William Blake’s ‘The Schoolboy’: Comments by Brother George

           Thanks to my brothers, George and Tom, and the singer-songwriter Greg Brown, late in middle age I’ve come to admire William Blake.  ‘Admire’ is far too weak a verb.  But I’ll let his poem, ‘The Schoolboy’, speak for me.

           This poem appeared on The Writer’s Almanac on July 16.  I sent it to my brothers.  George’s appreciation follows the poem.

                                                     The Schoolboy
                                                  by William Blake

Weybridge, Vt.: Repurposed 19th century schoolhouse 7/8/11

I love to rise in a summer morn,
When the birds sing on every tree;
The distant huntsman winds his horn,
And the skylark sings with me:
Oh, what sweet company!

But to go to school in a summer morn, —
O it drives all joy away;
Under a cruel eye outworn,
The little ones spend the day
In sighing and dismay.

Ah then at times I drooping sit,
And spend many an anxious hour;
Nor in my book can I take delight,
Nor sit in learning’s bower,
Worn through with the dreary shower.

How can the bird that is born for joy
Sit in a cage and sing?
How can a child, when fears annoy,
But droop his tender wing,
And forget his youthful spring?

O father and mother, if buds are nipped,And blossoms blown away;
And if the tender plants are stripped
Of their joy in the springing day,
By sorrow and care’s dismay, —

How shall the summer arise in joy,
Or the summer fruits appear?
Or how shall we gather what griefs destroy,
Or bless the mellowing year,
When the blasts of winter appear?

“The Schoolboy” by William Blake, from Songs of Experience, 1794. Public domain.

From George Kinder of the Kinder Institute for Life Planning:

           This poem is from The Songs of Experience.  Very similar to The Songs of Innocence.

           Blake was furious at the way children were taught/indoctrinated, and was himself largely self taught.  He would have believed greatly in Home Schooling, although he was such an unusual child (he saw angels and God and other visions as a very young boy, and was beaten by his dad for “lying” about what he saw) that it would have taken a really unusual teacher to see him for who he was and understand him.

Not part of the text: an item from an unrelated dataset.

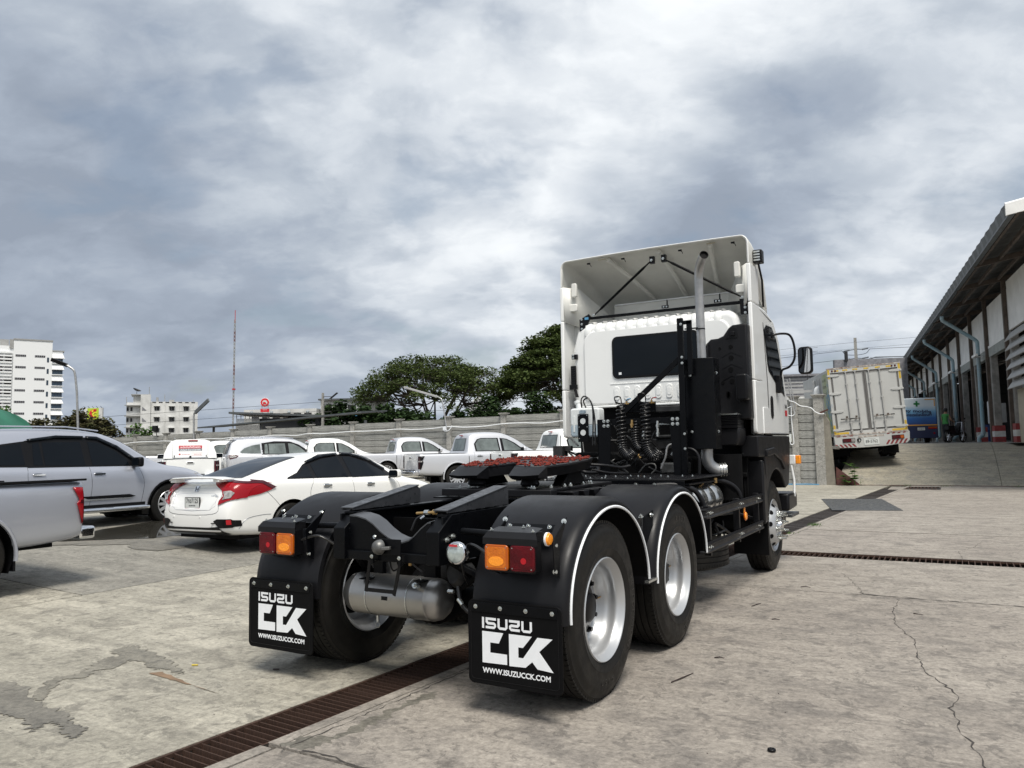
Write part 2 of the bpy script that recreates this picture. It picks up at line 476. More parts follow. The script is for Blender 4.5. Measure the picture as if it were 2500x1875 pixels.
def smooth_path(pts, n=6):
    """Catmull-Rom through the points"""
    P = [Vector(p) for p in pts]
    P = [P[0] * 2 - P[1]] + P + [P[-1] * 2 - P[-2]]
    out = []
    for i in range(1, len(P) - 2):
        a, b, c, d = P[i - 1:i + 3]
        for k in range(n):
            t = k / n
            out.append(0.5 * ((2 * b) + (c - a) * t + (2 * a - 5 * b + 4 * c - d) * t * t + (3 * b - a - 3 * c + d) * t ** 3))
    out.append(P[-2])
    return out

def text_mesh(s, size=1.0, bold=0.0, depth=0.0, align='LEFT', sx=1.0):
    cu_ = bpy.data.curves.new('t', 'FONT')
    cu_.body = s
    cu_.size = size
    cu_.offset = bold
    cu_.extrude = depth
    cu_.align_x = align
    cu_.resolution_u = 3
    ob = bpy.data.objects.new('t', cu_)
    C.objects.link(ob)
    dg = bpy.context.evaluated_depsgraph_get()
    me = bpy.data.meshes.new_from_object(ob.evaluated_get(dg))
    bpy.data.objects.remove(ob)
    bpy.data.curves.remove(cu_)
    if sx != 1.0:
        for v in me.vertices: v.co.x *= sx
    return me

def text_obj(name, s, m, parent, mt, size, bold=0.0, depth=0.0008, align='LEFT', sx=1.0, fitw=None, fith=None):
    me = text_mesh(s, size, bold, depth, align)
    xs = [v.co.x for v in me.vertices]; ys = [v.co.y for v in me.vertices]
    if xs and fitw:
        k = fitw / (max(xs) - min(xs)); x0 = min(xs)
        for v in me.vertices: v.co.x = (v.co.x - x0) * k
    if ys and fith:
        k = fith / (max(ys) - min(ys)); y0 = min(ys)
        for v in me.vertices: v.co.y = (v.co.y - y0) * k
    for v in me.vertices: v.co.x *= sx
    o = link_mesh(name, me, parent, m)
    o.matrix_local = mt
    return o

def mt_rows(x, y, z, loc):
    x, y, z = Vector(x), Vector(y), Vector(z)
    return Matrix(((x.x, y.x, z.x, loc[0]), (x.y, y.y, z.y, loc[1]), (x.z, y.z, z.z, loc[2]), (0, 0, 0, 1)))

# bolts: one mesh, many parts
_b = G()
_b.cyl((0, 0, 0), (0, 0, 0.004), 1.5, 12).cyl((0, 0, 0.004), (0, 0, 1.0), 1.0, 6).cyl((0, 0, 1.0), (0, 0, 1.7), 0.55, 8, 0.4)
BOLT = _b.mesh('bolt'); BOLT.materials.append(M['zinc'])
def bolt(parent, loc, d=(0, 0, 1), r=0.010):
    o = bpy.data.objects.new('bolt', BOLT)
    C.objects.link(o)
    o.parent = parent
    o.matrix_local = Matrix.Translation(loc) @ frame(d) @ Matrix.Scale(r, 4)
    return o

def sstep(t):
    t = max(0.0, min(1.0, t))
    return t * t * (3 - 2 * t)
# ================================================================ GROUND
LOT = 1.33                                   # level of the upper yard on the right
def gz(x, y):
    """ground height: flat drive, left lot a little higher, ramp to the upper yard"""
    z = 0.25 * sstep((-x - 3.0) / 9.0)
    if y > 24.15 and x > -0.62:
        z = LOT * math.sin(PI / 2 * min(1.0, (y - 24.15) / 8.0))
    return z

def clip(poly, a, b, c):
    """keep a*x+b*y<=c"""
    out = []
    n = len(poly)
    for i in range(n):
        p, q = poly[i], poly[(i + 1) % n]
        dp, dq = a * p[0] + b * p[1] - c, a * q[0] + b * q[1] - c
        if dp <= 0: out.append(p)
        if (dp < 0 < dq) or (dq < 0 < dp):
            t = dp / (dp - dq)
            out.append((p[0] + (q[0] - p[0]) * t, p[1] + (q[1] - p[1]) * t))
    return out

def wob(p, s=0.01):
    return s * (math.sin(p[0] * 7.1 + p[1] * 3.3) + math.sin(p[1] * 11.7 - p[0] * 5.1) * 0.6)

def slab(parent, poly, m, step=1.0, dz=0.0, curved=True, wobble=0.0):
    bm = bmesh.new()
    # densify the outline so that its edge can be a little ragged
    pts = []
    for i in range(len(poly)):
        p, q = Vector(poly[i]), Vector(poly[(i + 1) % len(poly)])
        k = max(1, int((q - p).length / 0.25)) if wobble else 1
        for j in range(k):
            pts.append(p.lerp(q, j / k))
    f = bm.faces.new([bm.verts.new((p[0], p[1], 0)) for p in pts])
    if curved:
        xs = [p[0] for p in poly]; ys = [p[1] for p in poly]
        x = math.floor(min(xs)) + step
        while x < max(xs):
            bmesh.ops.bisect_plane(bm, geom=bm.verts[:] + bm.edges[:] + bm.faces[:], plane_co=(x, 0, 0), plane_no=(1, 0, 0)); x += step
        y = math.floor(min(ys)) + step
        if min(ys) > 24:
            while y < max(ys):
                bmesh.ops.bisect_plane(bm, geom=bm.verts[:] + bm.edges[:] + bm.faces[:], plane_co=(0, y, 0), plane_no=(0, 1, 0)); y += step / 2
    bmesh.ops.triangulate(bm, faces=bm.faces[:])
    bed = [e for e in bm.edges if e.is_boundary]
    r = bmesh.ops.extrude_edge_only(bm, edges=bed)
    low = {v for v in r['geom'] if isinstance(v, bmesh.types.BMVert)}
    for v in bm.verts:
        z = gz(v.co.x, v.co.y) + dz
        v.co.z = z - 0.05 if v in low else z
        if wobble:
            e = wob(v.co, wobble)
            v.co.x += e if any(abs(v.co.x - p[0]) < .3 for p in poly) else 0
    bmesh.ops.recalc_face_normals(bm, faces=bm.faces)
    me = bpy.data.meshes.new('concrete_slab')
    bm.to_mesh(me); bm.free()
    if sum(p.normal.z for p in me.polygons) < 0: me.flip_normals()
    return link_mesh('concrete_slab', me, parent, m)

yard = bpy.data.objects.new('pavement', None); C.objects.link(yard); tag(yard, kind='structure')
J = 0.009
XL = lambda y: -0.335 + 0.058 * y           # edges of the long drain
XR = lambda y: 0.0 + 0.066 * y
def cell(x0, x1, y0, y1, m, dz=0.0, left_line=None, right_line=None, **k):
    """x0/x1 may be functions of y"""
    f0 = x0 if callable(x0) else (lambda y: x0 + J)
    f1 = x1 if callable(x1) else (lambda y: x1 - J)
    y0 += J; y1 -= J
    slab(yard, [(f0(y0), y0), (f1(y0), y0), (f1(y1), y1), (f0(y1), y1)], m, dz=dz, **k)
# right side of the drain
for i, (a, b) in enumerate([(-9, -1.45), (-1.45, 3.93), (3.93, 6.41), (6.87, 9.68), (9.68, 15.6), (15.6, 21.9)]):
    for j, (xa, xb) in enumerate([(lambda y: XR(y) + 0.10, 5.2), (5.2, 10.6), (10.6, 17)]):
        cell(xa, xb, a, b, 'slab_right2' if (i + j) % 3 == 2 or i > 3 else 'slab_right', dz=0.002 * ((i * 2 + j) % 3))
cell(2.55, 17, 21.9, 24.12, 'slab_right2')
cell(lambda y: XR(y) + .1, 2.55, 23.5, 24.12, 'slab_right2')
cell(lambda y: XR(y) + .1, 1.15, 21.9, 23.5 - .02, 'slab_right2')
# kerb strip of finer cement along the drain
for a, b in [(-9, -4), (-4, -1.47), (-1.44, 1.9), (1.92, 6.4), (6.88, 12), (12, 18), (18, 24.1)]:
    cell(lambda y: XR(y) + 0.004, lambda y: XR(y) + 0.088, a, b, 'slab_right2', dz=0.003)
# between the long drain and the joint at x=-4.95
for a, b, m in [(-9, 9.7, 'slab_left'), (9.7, 24.1, 'slab_left')]:
    cell(-4.95, lambda y: XL(y) - 0.006, a, b, m)
# the car lot on the left
ys = [-11, -5.5, 0.48, 6.5, 12.5, 18.5, 24.1]
for i in range(len(ys) - 1):
    x = -4.95
    for j in range(7):
        cell(x - 5.95, x, ys[i], ys[i + 1], 'slab_left2' if (i + j) % 2 == 0 else 'slab_left', dz=0.0)
        x -= 5.95
# ramp and the upper yard
up = tag(bpy.data.objects.new('ramp', None), kind='structure'); C.objects.link(up)
def big(poly, m, par, nm, dz=0.0, step=0.5):
    o = slab(par, poly, m, step=step, dz=dz); o.name = nm; return o
big([(-0.6, 24.17), (4.2, 24.17), (4.2, 32.5), (-0.6, 32.5)], 'ramp', up, 'concrete_slab')
big([(4.212, 24.17), (16, 24.17), (16, 32.5), (4.212, 32.5)], 'ramp', up, 'concrete_slab')
ap = G()
ap.box((-14, 32.512, LOT - .1), (40, 120, LOT)).box((-14, 24.9, LOT - .1), (-0.61, 32.5, LOT)).box((16.01, 20, LOT - .1), (40, 32.5, LOT))
tag(ap.obj('upper_yard', 'apron'), kind='structure')
g = G().box((-0.61, 24.3, -0.02), (-0.50, 24.9, LOT * .5)).box((-.61, 24.9, -.02), (-0.602, 27, LOT + .02))
# base under everything
base = G()
base.add([(-1500, -1500, -0.30), (1500, -1500, -0.30), (1500, 1500, -0.30), (-1500, 1500, -0.30)], [(0, 1, 2, 3)])
M['earth'] = mat('bare ground', (0.12, 0.11, 0.08), 0.95, vary=0.4, vscale=0.05)
tag(base.obj('ground', 'earth'), kind='structure')
sub = G()
nx = 40
for i in range(nx):
    xa, xb = -50 + 70 * i / nx, -50 + 70 * (i + 1) / nx
    for a, b in ((-12, 6.38), (6.9, 24.1)):
        if xb > -3: continue
        sub.add([(xa, a, gz(xa, a) - .035), (xb, a, gz(xb, a) - .035), (xb, b, gz(xb, b) - .035), (xa, b, gz(xa, b) - .035)], [(0, 1, 2, 3)])
def q4(a, b, c, d, z): sub.add([(*a, z), (*b, z), (*c, z), (*d, z)], [(0, 1, 2, 3)])
q4((-4.6, -12), (XL(-12) - .01, -12), (XL(24) - .01, 24), (-4.6, 24), -.035)
q4((XR(-12) + .01, -12), (18, -12), (18, 6.38), (XR(6.38) + .01, 6.38), -.035)
q4((XR(6.9) + .01, 6.9), (18, 6.9), (18, 24.1), (XR(24.1) + .01, 24.1), -.035)
tag(sub.obj('joint_filler', 'crack', fix=False), kind='structure')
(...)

           I sometimes think he had the same teachers that Charles Dickens did.  Dickens worked in a factory as a child in Lambeth at the same time that Blake lived there.  It would have been strange if the old man didn’t cross the young boy’s path.

           Blake’s visionary tracts are virtually unreadable, unless you are willing to dedicate much time and effort to studying them, in which case they are enormously rewarding.  The earliest of the tracts, I think is quite readable, if you think Bob Dylan as you read it.  It’s fun, wild, hilarious, visionary.

           It’s called The Marriage of Heaven and Hell.  You can get it in a small illuminated version, worth reading from to capture Blake’s brilliant composing of vision and text.  If you go at it, keep in mind that all the devils are really angels and all the angels are devils. 

           Blake was tried for treason, so in his revolutionary and visionary texts he felt he had to write in a kind of symbolic code.  It’s why now, beyond his Songs, he is a poet’s poet, why no one else will take the time to read him.  But to a poet, he’s the most inspiring of teachers and friends. 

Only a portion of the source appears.